Stated problem:
Reproduce the listing exactly and skip over any pictures.
— START —
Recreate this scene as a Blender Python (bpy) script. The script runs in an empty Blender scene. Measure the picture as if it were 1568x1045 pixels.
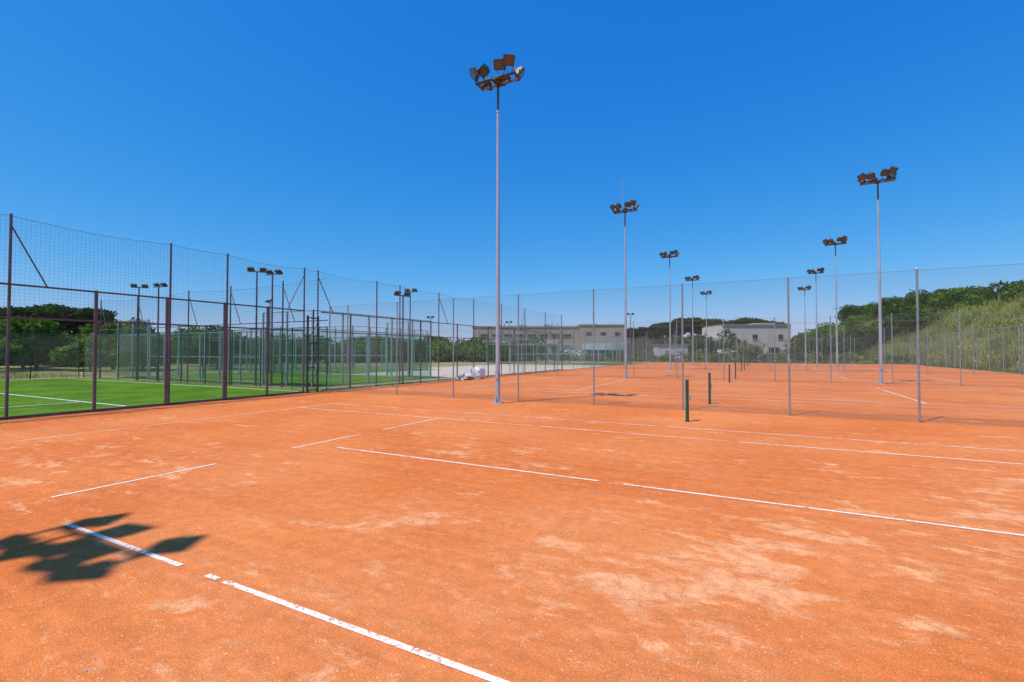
import bpy, math, random
import numpy as np
from mathutils import Vector, Matrix, Euler
random.seed(7); rng = np.random.default_rng(11)
S = bpy.context.scene
S.view_settings.view_transform = 'Standard'; S.view_settings.look = 'None'; S.view_settings.exposure = 0
COL = S.collection
# World axes: X along the court length, Y across the row of courts (metres).
# site(e,n): survey frame turned 27.6 deg (n = away from the observer's spot)
CA, SA = 0.8862, 0.4633
CAMU, CAMV = 8.24, -14.69
def site(e, n, z=0.0):
    return Vector((CAMU + CA*e - SA*n, CAMV + SA*e + CA*n, z))
YAW = math.radians(27.6)

# ------------------------------------------------------------ materials
def nodes(mat):
    mat.use_nodes = True
    nt = mat.node_tree; nt.nodes.clear()
    out = nt.nodes.new('ShaderNodeOutputMaterial')
    return nt, out
class G:
    def __init__(s, nt): s.nt = nt
    def n(s, t, **k):
        nd = s.nt.nodes.new(t)
        for a, b in k.items(): setattr(nd, a, b)
        return nd
    def l(s, a, b): s.nt.links.new(a, b)
    def pos(s, scale=(1,1,1), rz=0):
        g = s.n('ShaderNodeNewGeometry'); m = s.n('ShaderNodeMapping')
        m.inputs['Scale'].default_value = scale; m.inputs['Rotation'].default_value = (0,0,rz)
        s.l(g.outputs['Position'], m.inputs['Vector']); return m.outputs['Vector']
    def noise(s, vec, scale, detail=4, rough=.5, dist=0):
        n = s.n('ShaderNodeTexNoise'); s.l(vec, n.inputs['Vector'])
        n.inputs['Scale'].default_value = scale; n.inputs['Detail'].default_value = detail
        n.inputs['Roughness'].default_value = rough; n.inputs['Distortion'].default_value = dist
        return n.outputs['Fac']
    def rng(s, v, a, b, c=0, d=1, smooth=True):
        m = s.n('ShaderNodeMapRange'); s.l(v, m.inputs['Value'])
        if smooth: m.interpolation_type = 'SMOOTHSTEP'
        for i, x in enumerate((a, b, c, d)): m.inputs[i+1].default_value = x
        return m.outputs['Result']
    def math(s, op, a, b):
        m = s.n('ShaderNodeMath', operation=op)
        for i, x in enumerate((a, b)):
            if isinstance(x, (int, float)): m.inputs[i].default_value = x
            else: s.l(x, m.inputs[i])
        return m.outputs[0]
    def mix(s, f, a, b, mode='MIX'):
        m = s.n('ShaderNodeMixRGB', blend_type=mode)
        for i, x in enumerate((f, a, b)):
            if isinstance(x, (int, float)): m.inputs[i].default_value = x
            elif isinstance(x, tuple): m.inputs[i].default_value = (*x[:3], 1)
            else: s.l(x, m.inputs[i])
        return m.outputs[0]
    def mul(s, col, fac):
        c = s.n('ShaderNodeVectorMath', operation='SCALE')
        s.l(col, c.inputs[0]); s.l(fac, c.inputs['Scale']); return c.outputs[0]
    def spots(s, vec, lst):
        acc = None
        for x, y, r, k in lst:
            d = s.n('ShaderNodeVectorMath', operation='DISTANCE'); s.l(vec, d.inputs[0]); d.inputs[1].default_value = (x, y, 0)
            f = s.rng(d.outputs['Value'], 0, r, k, 0)
            acc = f if acc is None else s.math('ADD', acc, f)
        return acc
    def bsdf(s, col, rough=.8, metal=0, spec=.3, bump=None, bs=.3, bd=.01):
        b = s.n('ShaderNodeBsdfPrincipled')
        if isinstance(col, tuple): b.inputs['Base Color'].default_value = (*col[:3], 1)
        else: s.l(col, b.inputs['Base Color'])
        b.inputs['Roughness'].default_value = rough; b.inputs['Metallic'].default_value = metal
        b.inputs['Specular IOR Level'].default_value = spec
        if bump is not None:
            u = s.n('ShaderNodeBump'); u.inputs['Strength'].default_value = bs; u.inputs['Distance'].default_value = bd
            s.l(bump, u.inputs['Height']); s.l(u.outputs[0], b.inputs['Normal'])
        return b.outputs[0]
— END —
Completed exercise:
Recreate this scene as a Blender Python (bpy) script. The script runs in an empty Blender scene. Measure the picture as if it were 1568x1045 pixels.
import bpy, math, random
import numpy as np
from mathutils import Vector, Matrix, Euler
random.seed(7); rng = np.random.default_rng(11)
S = bpy.context.scene
S.view_settings.view_transform = 'Standard'; S.view_settings.look = 'None'; S.view_settings.exposure = 0
COL = S.collection
# World axes: X along the court length, Y across the row of courts (metres).
# site(e,n): survey frame turned 27.6 deg (n = away from the observer's spot)
CA, SA = 0.8862, 0.4633
CAMU, CAMV = 8.24, -14.69
def site(e, n, z=0.0):
    return Vector((CAMU + CA*e - SA*n, CAMV + SA*e + CA*n, z))
YAW = math.radians(27.6)

# ------------------------------------------------------------ materials
def nodes(mat):
    mat.use_nodes = True
    nt = mat.node_tree; nt.nodes.clear()
    out = nt.nodes.new('ShaderNodeOutputMaterial')
    return nt, out
class G:
    def __init__(s, nt): s.nt = nt
    def n(s, t, **k):
        nd = s.nt.nodes.new(t)
        for a, b in k.items(): setattr(nd, a, b)
        return nd
    def l(s, a, b): s.nt.links.new(a, b)
    def pos(s, scale=(1,1,1), rz=0):
        g = s.n('ShaderNodeNewGeometry'); m = s.n('ShaderNodeMapping')
        m.inputs['Scale'].default_value = scale; m.inputs['Rotation'].default_value = (0,0,rz)
        s.l(g.outputs['Position'], m.inputs['Vector']); return m.outputs['Vector']
    def noise(s, vec, scale, detail=4, rough=.5, dist=0):
        n = s.n('ShaderNodeTexNoise'); s.l(vec, n.inputs['Vector'])
        n.inputs['Scale'].default_value = scale; n.inputs['Detail'].default_value = detail
        n.inputs['Roughness'].default_value = rough; n.inputs['Distortion'].default_value = dist
        return n.outputs['Fac']
    def rng(s, v, a, b, c=0, d=1, smooth=True):
        m = s.n('ShaderNodeMapRange'); s.l(v, m.inputs['Value'])
        if smooth: m.interpolation_type = 'SMOOTHSTEP'
        for i, x in enumerate((a, b, c, d)): m.inputs[i+1].default_value = x
        return m.outputs['Result']
    def math(s, op, a, b):
        m = s.n('ShaderNodeMath', operation=op)
        for i, x in enumerate((a, b)):
            if isinstance(x, (int, float)): m.inputs[i].default_value = x
            else: s.l(x, m.inputs[i])
        return m.outputs[0]
    def mix(s, f, a, b, mode='MIX'):
        m = s.n('ShaderNodeMixRGB', blend_type=mode)
        for i, x in enumerate((f, a, b)):
            if isinstance(x, (int, float)): m.inputs[i].default_value = x
            elif isinstance(x, tuple): m.inputs[i].default_value = (*x[:3], 1)
            else: s.l(x, m.inputs[i])
        return m.outputs[0]
    def mul(s, col, fac):
        c = s.n('ShaderNodeVectorMath', operation='SCALE')
        s.l(col, c.inputs[0]); s.l(fac, c.inputs['Scale']); return c.outputs[0]
    def spots(s, vec, lst):
        acc = None
        for x, y, r, k in lst:
            d = s.n('ShaderNodeVectorMath', operation='DISTANCE'); s.l(vec, d.inputs[0]); d.inputs[1].default_value = (x, y, 0)
            f = s.rng(d.outputs['Value'], 0, r, k, 0)
            acc = f if acc is None else s.math('ADD', acc, f)
        return acc
    def bsdf(s, col, rough=.8, metal=0, spec=.3, bump=None, bs=.3, bd=.01):
        b = s.n('ShaderNodeBsdfPrincipled')
        if isinstance(col, tuple): b.inputs['Base Color'].default_value = (*col[:3], 1)
        else: s.l(col, b.inputs['Base Color'])
        b.inputs['Roughness'].default_value = rough; b.inputs['Metallic'].default_value = metal
        b.inputs['Specular IOR Level'].default_value = spec
        if bump is not None:
            u = s.n('ShaderNodeBump'); u.inputs['Strength'].default_value = bs; u.inputs['Distance'].default_value = bd
            s.l(bump, u.inputs['Height']); s.l(u.outputs[0], b.inputs['Normal'])
        return b.outputs[0]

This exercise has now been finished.